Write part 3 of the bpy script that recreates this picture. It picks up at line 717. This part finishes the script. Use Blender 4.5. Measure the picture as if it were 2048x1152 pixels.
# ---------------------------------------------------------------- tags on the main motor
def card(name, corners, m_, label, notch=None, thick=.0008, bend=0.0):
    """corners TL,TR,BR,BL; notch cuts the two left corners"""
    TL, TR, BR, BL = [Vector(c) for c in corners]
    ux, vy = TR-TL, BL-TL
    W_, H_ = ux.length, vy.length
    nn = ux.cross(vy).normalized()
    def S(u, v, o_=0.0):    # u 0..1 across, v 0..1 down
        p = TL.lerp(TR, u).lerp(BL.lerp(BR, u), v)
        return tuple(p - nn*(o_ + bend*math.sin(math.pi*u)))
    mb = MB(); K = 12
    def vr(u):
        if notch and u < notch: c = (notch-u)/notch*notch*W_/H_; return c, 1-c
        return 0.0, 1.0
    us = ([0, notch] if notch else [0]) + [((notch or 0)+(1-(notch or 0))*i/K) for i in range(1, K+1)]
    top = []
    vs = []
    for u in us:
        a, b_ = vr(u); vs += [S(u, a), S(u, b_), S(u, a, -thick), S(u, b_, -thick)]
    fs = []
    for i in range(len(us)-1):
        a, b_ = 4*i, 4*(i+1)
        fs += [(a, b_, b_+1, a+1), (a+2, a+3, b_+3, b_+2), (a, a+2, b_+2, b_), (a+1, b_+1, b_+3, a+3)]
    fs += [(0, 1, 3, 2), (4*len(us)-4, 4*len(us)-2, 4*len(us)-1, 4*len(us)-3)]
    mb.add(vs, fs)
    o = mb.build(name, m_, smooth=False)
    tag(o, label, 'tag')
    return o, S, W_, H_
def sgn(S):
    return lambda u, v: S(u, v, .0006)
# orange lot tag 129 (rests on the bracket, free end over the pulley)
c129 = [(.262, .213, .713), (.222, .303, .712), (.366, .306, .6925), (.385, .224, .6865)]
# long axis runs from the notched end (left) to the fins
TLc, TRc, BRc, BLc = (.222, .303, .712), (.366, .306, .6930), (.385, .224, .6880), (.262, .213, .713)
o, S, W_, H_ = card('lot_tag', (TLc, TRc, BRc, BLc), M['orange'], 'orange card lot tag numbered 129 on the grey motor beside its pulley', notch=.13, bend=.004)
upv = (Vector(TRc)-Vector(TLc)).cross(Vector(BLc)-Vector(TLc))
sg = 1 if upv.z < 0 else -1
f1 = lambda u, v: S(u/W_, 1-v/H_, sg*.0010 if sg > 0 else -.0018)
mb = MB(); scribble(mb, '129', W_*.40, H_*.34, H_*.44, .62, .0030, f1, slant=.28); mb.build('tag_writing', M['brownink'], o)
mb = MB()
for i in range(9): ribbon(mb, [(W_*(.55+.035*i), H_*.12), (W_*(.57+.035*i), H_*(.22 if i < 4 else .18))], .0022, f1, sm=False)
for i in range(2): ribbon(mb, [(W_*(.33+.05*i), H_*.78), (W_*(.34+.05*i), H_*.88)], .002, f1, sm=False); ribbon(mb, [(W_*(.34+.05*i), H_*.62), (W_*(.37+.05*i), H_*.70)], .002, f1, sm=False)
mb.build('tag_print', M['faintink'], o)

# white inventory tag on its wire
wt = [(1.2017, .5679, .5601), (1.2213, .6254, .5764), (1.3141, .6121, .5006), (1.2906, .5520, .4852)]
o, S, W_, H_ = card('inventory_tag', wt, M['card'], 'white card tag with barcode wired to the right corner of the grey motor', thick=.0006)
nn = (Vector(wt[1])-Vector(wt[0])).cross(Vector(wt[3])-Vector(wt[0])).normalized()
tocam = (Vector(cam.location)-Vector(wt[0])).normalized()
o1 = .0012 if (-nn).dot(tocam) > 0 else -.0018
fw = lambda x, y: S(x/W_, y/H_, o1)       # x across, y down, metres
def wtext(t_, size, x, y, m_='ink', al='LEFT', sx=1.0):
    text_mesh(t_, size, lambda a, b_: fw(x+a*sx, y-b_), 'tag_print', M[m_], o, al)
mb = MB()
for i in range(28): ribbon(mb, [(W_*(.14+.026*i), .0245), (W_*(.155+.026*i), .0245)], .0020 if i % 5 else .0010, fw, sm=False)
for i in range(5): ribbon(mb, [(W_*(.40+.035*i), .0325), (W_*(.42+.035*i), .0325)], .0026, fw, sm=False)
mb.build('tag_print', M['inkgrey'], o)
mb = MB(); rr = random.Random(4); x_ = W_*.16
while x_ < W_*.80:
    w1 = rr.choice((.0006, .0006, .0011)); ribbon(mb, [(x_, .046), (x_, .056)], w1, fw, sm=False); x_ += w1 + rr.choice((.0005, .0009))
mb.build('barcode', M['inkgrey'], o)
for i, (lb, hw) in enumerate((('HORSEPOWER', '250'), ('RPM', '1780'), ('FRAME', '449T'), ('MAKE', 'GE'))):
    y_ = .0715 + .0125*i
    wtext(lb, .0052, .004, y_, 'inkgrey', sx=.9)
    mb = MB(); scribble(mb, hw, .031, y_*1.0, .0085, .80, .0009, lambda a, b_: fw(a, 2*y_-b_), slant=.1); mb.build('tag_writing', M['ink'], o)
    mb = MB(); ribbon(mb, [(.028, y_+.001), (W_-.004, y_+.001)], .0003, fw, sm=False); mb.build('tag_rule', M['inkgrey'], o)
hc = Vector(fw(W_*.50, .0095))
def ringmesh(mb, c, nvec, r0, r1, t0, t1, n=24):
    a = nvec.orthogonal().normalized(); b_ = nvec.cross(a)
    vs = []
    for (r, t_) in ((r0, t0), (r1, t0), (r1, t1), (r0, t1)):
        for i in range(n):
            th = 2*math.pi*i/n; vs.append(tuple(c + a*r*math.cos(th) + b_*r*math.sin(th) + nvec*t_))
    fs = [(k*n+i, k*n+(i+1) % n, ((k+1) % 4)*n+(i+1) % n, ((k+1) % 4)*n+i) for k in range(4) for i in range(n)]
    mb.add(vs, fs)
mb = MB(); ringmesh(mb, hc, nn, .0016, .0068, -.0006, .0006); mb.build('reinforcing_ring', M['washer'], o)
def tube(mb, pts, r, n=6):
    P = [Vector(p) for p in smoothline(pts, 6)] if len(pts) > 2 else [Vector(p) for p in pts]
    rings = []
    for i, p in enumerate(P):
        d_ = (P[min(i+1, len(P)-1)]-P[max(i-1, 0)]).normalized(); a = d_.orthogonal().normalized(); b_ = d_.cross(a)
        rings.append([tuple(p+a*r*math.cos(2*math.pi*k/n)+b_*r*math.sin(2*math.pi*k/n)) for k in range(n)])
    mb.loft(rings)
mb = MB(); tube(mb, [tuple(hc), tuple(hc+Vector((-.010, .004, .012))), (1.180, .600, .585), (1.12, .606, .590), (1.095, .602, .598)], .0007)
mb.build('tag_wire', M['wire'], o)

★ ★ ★

§ Set problem
Your task is to repeat the data exactly, with nothing left out.

§ Result for this exercise
Write part 3 of the bpy script that recreates this picture. It picks up at line 717. This part finishes the script. Use Blender 4.5. Measure the picture as if it were 2048x1152 pixels.
# ---------------------------------------------------------------- tags on the main motor
def card(name, corners, m_, label, notch=None, thick=.0008, bend=0.0):
    """corners TL,TR,BR,BL; notch cuts the two left corners"""
    TL, TR, BR, BL = [Vector(c) for c in corners]
    ux, vy = TR-TL, BL-TL
    W_, H_ = ux.length, vy.length
    nn = ux.cross(vy).normalized()
    def S(u, v, o_=0.0):    # u 0..1 across, v 0..1 down
        p = TL.lerp(TR, u).lerp(BL.lerp(BR, u), v)
        return tuple(p - nn*(o_ + bend*math.sin(math.pi*u)))
    mb = MB(); K = 12
    def vr(u):
        if notch and u < notch: c = (notch-u)/notch*notch*W_/H_; return c, 1-c
        return 0.0, 1.0
    us = ([0, notch] if notch else [0]) + [((notch or 0)+(1-(notch or 0))*i/K) for i in range(1, K+1)]
    top = []
    vs = []
    for u in us:
        a, b_ = vr(u); vs += [S(u, a), S(u, b_), S(u, a, -thick), S(u, b_, -thick)]
    fs = []
    for i in range(len(us)-1):
        a, b_ = 4*i, 4*(i+1)
        fs += [(a, b_, b_+1, a+1), (a+2, a+3, b_+3, b_+2), (a, a+2, b_+2, b_), (a+1, b_+1, b_+3, a+3)]
    fs += [(0, 1, 3, 2), (4*len(us)-4, 4*len(us)-2, 4*len(us)-1, 4*len(us)-3)]
    mb.add(vs, fs)
    o = mb.build(name, m_, smooth=False)
    tag(o, label, 'tag')
    return o, S, W_, H_
def sgn(S):
    return lambda u, v: S(u, v, .0006)
# orange lot tag 129 (rests on the bracket, free end over the pulley)
c129 = [(.262, .213, .713), (.222, .303, .712), (.366, .306, .6925), (.385, .224, .6865)]
# long axis runs from the notched end (left) to the fins
TLc, TRc, BRc, BLc = (.222, .303, .712), (.366, .306, .6930), (.385, .224, .6880), (.262, .213, .713)
o, S, W_, H_ = card('lot_tag', (TLc, TRc, BRc, BLc), M['orange'], 'orange card lot tag numbered 129 on the grey motor beside its pulley', notch=.13, bend=.004)
upv = (Vector(TRc)-Vector(TLc)).cross(Vector(BLc)-Vector(TLc))
sg = 1 if upv.z < 0 else -1
f1 = lambda u, v: S(u/W_, 1-v/H_, sg*.0010 if sg > 0 else -.0018)
mb = MB(); scribble(mb, '129', W_*.40, H_*.34, H_*.44, .62, .0030, f1, slant=.28); mb.build('tag_writing', M['brownink'], o)
mb = MB()
for i in range(9): ribbon(mb, [(W_*(.55+.035*i), H_*.12), (W_*(.57+.035*i), H_*(.22 if i < 4 else .18))], .0022, f1, sm=False)
for i in range(2): ribbon(mb, [(W_*(.33+.05*i), H_*.78), (W_*(.34+.05*i), H_*.88)], .002, f1, sm=False); ribbon(mb, [(W_*(.34+.05*i), H_*.62), (W_*(.37+.05*i), H_*.70)], .002, f1, sm=False)
mb.build('tag_print', M['faintink'], o)

# white inventory tag on its wire
wt = [(1.2017, .5679, .5601), (1.2213, .6254, .5764), (1.3141, .6121, .5006), (1.2906, .5520, .4852)]
o, S, W_, H_ = card('inventory_tag', wt, M['card'], 'white card tag with barcode wired to the right corner of the grey motor', thick=.0006)
nn = (Vector(wt[1])-Vector(wt[0])).cross(Vector(wt[3])-Vector(wt[0])).normalized()
tocam = (Vector(cam.location)-Vector(wt[0])).normalized()
o1 = .0012 if (-nn).dot(tocam) > 0 else -.0018
fw = lambda x, y: S(x/W_, y/H_, o1)       # x across, y down, metres
def wtext(t_, size, x, y, m_='ink', al='LEFT', sx=1.0):
    text_mesh(t_, size, lambda a, b_: fw(x+a*sx, y-b_), 'tag_print', M[m_], o, al)
mb = MB()
for i in range(28): ribbon(mb, [(W_*(.14+.026*i), .0245), (W_*(.155+.026*i), .0245)], .0020 if i % 5 else .0010, fw, sm=False)
for i in range(5): ribbon(mb, [(W_*(.40+.035*i), .0325), (W_*(.42+.035*i), .0325)], .0026, fw, sm=False)
mb.build('tag_print', M['inkgrey'], o)
mb = MB(); rr = random.Random(4); x_ = W_*.16
while x_ < W_*.80:
    w1 = rr.choice((.0006, .0006, .0011)); ribbon(mb, [(x_, .046), (x_, .056)], w1, fw, sm=False); x_ += w1 + rr.choice((.0005, .0009))
mb.build('barcode', M['inkgrey'], o)
for i, (lb, hw) in enumerate((('HORSEPOWER', '250'), ('RPM', '1780'), ('FRAME', '449T'), ('MAKE', 'GE'))):
    y_ = .0715 + .0125*i
    wtext(lb, .0052, .004, y_, 'inkgrey', sx=.9)
    mb = MB(); scribble(mb, hw, .031, y_*1.0, .0085, .80, .0009, lambda a, b_: fw(a, 2*y_-b_), slant=.1); mb.build('tag_writing', M['ink'], o)
    mb = MB(); ribbon(mb, [(.028, y_+.001), (W_-.004, y_+.001)], .0003, fw, sm=False); mb.build('tag_rule', M['inkgrey'], o)
hc = Vector(fw(W_*.50, .0095))
def ringmesh(mb, c, nvec, r0, r1, t0, t1, n=24):
    a = nvec.orthogonal().normalized(); b_ = nvec.cross(a)
    vs = []
    for (r, t_) in ((r0, t0), (r1, t0), (r1, t1), (r0, t1)):
        for i in range(n):
            th = 2*math.pi*i/n; vs.append(tuple(c + a*r*math.cos(th) + b_*r*math.sin(th) + nvec*t_))
    fs = [(k*n+i, k*n+(i+1) % n, ((k+1) % 4)*n+(i+1) % n, ((k+1) % 4)*n+i) for k in range(4) for i in range(n)]
    mb.add(vs, fs)
mb = MB(); ringmesh(mb, hc, nn, .0016, .0068, -.0006, .0006); mb.build('reinforcing_ring', M['washer'], o)
def tube(mb, pts, r, n=6):
    P = [Vector(p) for p in smoothline(pts, 6)] if len(pts) > 2 else [Vector(p) for p in pts]
    rings = []
    for i, p in enumerate(P):
        d_ = (P[min(i+1, len(P)-1)]-P[max(i-1, 0)]).normalized(); a = d_.orthogonal().normalized(); b_ = d_.cross(a)
        rings.append([tuple(p+a*r*math.cos(2*math.pi*k/n)+b_*r*math.sin(2*math.pi*k/n)) for k in range(n)])
    mb.loft(rings)
mb = MB(); tube(mb, [tuple(hc), tuple(hc+Vector((-.010, .004, .012))), (1.180, .600, .585), (1.12, .606, .590), (1.095, .602, .598)], .0007)
mb.build('tag_wire', M['wire'], o)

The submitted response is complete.